What is being asked =>
Which lines contain the word "part"? Return each of them as written.

Given information =>
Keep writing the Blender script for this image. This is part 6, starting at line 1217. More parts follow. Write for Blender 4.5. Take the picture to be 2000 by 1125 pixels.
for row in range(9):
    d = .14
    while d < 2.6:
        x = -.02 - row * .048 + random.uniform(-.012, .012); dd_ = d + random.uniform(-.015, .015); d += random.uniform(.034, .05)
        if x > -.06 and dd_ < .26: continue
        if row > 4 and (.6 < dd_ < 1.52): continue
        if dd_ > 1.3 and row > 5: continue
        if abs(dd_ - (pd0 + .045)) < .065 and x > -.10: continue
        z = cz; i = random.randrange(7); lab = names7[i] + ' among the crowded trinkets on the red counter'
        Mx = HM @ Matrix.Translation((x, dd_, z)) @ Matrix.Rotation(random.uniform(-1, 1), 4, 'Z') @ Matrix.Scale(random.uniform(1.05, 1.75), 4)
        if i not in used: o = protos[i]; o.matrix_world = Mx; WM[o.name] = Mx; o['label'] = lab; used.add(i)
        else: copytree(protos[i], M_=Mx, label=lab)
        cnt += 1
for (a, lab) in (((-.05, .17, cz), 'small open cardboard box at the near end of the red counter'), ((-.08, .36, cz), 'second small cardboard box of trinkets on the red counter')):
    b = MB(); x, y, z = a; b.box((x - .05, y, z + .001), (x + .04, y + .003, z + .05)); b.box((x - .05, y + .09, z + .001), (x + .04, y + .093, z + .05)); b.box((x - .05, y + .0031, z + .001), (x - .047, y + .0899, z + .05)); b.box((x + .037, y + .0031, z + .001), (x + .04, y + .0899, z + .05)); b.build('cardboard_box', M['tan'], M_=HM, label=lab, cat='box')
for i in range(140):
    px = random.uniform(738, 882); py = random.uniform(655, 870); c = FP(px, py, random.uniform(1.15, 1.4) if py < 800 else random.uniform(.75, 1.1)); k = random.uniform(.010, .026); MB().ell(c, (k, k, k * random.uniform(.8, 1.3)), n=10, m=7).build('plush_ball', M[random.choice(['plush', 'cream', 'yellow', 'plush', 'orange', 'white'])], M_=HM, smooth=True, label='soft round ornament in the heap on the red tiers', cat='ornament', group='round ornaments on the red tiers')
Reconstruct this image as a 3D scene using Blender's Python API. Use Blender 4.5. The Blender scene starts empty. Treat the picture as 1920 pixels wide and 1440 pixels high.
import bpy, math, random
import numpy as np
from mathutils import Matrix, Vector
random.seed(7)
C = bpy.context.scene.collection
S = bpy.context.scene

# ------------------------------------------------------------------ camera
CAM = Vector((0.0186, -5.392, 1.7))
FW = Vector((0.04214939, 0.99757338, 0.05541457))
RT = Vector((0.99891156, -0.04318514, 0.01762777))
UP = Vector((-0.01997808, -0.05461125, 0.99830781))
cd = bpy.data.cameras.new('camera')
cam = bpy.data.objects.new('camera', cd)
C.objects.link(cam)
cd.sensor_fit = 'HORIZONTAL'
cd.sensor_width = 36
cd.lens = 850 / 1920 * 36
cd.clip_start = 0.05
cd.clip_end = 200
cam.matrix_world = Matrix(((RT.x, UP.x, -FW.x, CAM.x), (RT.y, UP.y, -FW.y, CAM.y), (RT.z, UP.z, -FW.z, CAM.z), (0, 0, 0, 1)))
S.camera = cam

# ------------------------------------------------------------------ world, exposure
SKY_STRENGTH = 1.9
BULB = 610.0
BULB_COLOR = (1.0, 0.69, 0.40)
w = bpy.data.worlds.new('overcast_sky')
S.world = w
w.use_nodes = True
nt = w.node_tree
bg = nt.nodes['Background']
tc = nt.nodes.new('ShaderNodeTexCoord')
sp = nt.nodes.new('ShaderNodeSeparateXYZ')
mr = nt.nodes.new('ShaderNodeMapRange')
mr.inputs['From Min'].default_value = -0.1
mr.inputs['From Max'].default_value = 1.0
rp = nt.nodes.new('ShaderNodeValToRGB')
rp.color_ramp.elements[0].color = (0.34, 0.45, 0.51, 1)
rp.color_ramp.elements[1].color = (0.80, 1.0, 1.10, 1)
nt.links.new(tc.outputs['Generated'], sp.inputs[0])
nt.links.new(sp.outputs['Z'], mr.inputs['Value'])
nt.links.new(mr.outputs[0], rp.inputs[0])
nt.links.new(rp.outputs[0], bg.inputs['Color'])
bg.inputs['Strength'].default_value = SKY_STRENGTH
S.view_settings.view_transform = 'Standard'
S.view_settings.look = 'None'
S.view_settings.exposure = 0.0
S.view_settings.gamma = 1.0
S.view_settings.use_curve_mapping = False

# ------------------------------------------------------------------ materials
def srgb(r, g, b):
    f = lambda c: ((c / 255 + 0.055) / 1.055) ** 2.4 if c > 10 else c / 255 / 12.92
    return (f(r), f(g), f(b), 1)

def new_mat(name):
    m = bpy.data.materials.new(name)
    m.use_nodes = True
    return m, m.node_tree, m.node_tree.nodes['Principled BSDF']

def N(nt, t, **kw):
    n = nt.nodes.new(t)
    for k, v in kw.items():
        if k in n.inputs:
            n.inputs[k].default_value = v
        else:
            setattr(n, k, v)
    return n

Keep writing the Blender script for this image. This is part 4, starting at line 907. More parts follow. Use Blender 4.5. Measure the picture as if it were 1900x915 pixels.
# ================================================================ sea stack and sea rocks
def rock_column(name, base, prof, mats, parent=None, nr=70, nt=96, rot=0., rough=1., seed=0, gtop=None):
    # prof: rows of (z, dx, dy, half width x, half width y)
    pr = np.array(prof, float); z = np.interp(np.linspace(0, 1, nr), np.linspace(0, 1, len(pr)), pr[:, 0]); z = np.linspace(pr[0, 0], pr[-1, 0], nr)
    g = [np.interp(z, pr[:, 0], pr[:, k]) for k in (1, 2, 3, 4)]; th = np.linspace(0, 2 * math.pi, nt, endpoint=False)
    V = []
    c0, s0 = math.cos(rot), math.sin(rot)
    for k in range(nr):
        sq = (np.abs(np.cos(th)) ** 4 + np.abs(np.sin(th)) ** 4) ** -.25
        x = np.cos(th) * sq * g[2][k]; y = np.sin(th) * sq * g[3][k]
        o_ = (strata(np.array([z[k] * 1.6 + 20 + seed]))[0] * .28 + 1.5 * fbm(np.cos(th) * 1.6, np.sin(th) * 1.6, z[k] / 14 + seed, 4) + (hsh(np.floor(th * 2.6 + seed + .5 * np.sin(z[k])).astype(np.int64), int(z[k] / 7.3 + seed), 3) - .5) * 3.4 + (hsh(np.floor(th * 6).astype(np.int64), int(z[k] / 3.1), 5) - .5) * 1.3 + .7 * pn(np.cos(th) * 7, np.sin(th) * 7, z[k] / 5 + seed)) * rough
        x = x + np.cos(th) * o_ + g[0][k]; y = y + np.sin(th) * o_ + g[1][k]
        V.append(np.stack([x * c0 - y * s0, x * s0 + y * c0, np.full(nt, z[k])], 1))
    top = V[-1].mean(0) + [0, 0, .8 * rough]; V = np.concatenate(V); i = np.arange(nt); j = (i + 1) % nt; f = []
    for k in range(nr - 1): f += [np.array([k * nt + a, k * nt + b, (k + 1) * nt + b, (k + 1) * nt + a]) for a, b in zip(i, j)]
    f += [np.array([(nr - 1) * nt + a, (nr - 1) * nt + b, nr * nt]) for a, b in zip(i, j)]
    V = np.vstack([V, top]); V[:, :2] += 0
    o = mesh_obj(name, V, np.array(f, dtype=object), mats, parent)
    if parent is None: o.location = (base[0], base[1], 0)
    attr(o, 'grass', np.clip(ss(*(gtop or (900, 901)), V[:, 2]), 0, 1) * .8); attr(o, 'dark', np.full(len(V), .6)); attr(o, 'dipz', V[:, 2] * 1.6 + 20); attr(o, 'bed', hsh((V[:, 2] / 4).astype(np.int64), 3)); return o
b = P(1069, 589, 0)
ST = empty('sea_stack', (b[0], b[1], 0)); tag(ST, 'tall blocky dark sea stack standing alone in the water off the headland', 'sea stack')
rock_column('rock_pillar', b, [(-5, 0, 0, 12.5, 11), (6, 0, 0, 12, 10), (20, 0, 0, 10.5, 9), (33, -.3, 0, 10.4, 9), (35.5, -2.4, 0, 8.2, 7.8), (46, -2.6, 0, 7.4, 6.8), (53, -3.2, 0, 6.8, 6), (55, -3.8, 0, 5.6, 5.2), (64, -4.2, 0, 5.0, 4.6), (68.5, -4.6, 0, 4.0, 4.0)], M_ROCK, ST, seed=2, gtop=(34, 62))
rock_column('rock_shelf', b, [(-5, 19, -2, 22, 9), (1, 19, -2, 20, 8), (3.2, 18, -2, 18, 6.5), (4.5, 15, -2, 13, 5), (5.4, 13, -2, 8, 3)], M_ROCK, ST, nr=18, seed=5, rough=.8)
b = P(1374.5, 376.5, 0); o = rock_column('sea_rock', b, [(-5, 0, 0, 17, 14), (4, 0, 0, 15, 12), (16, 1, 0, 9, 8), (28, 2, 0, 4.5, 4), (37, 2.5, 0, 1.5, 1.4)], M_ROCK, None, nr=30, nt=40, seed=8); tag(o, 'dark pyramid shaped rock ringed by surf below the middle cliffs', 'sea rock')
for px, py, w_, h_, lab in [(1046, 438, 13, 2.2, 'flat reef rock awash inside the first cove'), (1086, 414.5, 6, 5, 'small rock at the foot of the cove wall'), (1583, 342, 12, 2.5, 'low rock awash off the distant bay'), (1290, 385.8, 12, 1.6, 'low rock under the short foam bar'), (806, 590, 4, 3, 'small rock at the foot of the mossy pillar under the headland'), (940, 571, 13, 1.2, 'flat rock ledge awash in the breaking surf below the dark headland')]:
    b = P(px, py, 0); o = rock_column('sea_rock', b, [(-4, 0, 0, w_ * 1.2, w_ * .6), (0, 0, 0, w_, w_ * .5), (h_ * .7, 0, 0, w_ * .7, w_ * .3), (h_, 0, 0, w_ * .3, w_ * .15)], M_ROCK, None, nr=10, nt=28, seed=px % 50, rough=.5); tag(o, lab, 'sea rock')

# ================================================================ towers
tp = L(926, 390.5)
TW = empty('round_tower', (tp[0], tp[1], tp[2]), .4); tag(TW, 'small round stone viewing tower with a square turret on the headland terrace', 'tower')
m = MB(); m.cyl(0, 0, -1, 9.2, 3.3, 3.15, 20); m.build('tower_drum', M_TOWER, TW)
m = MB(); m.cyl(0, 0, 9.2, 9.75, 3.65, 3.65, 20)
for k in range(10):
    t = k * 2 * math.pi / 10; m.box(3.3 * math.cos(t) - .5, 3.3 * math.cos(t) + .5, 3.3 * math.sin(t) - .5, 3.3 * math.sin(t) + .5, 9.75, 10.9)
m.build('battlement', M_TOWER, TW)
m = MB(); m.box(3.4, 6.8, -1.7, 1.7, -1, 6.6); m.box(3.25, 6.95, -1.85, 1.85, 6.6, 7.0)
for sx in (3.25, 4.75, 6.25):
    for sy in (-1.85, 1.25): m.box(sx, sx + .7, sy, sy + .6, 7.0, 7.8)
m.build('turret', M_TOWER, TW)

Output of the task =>
Keep writing the Blender script for this image. This is part 6, starting at line 1217. More parts follow. Write for Blender 4.5. Take the picture to be 2000 by 1125 pixels.
Keep writing the Blender script for this image. This is part 4, starting at line 907. More parts follow. Use Blender 4.5. Measure the picture as if it were 1900x915 pixels.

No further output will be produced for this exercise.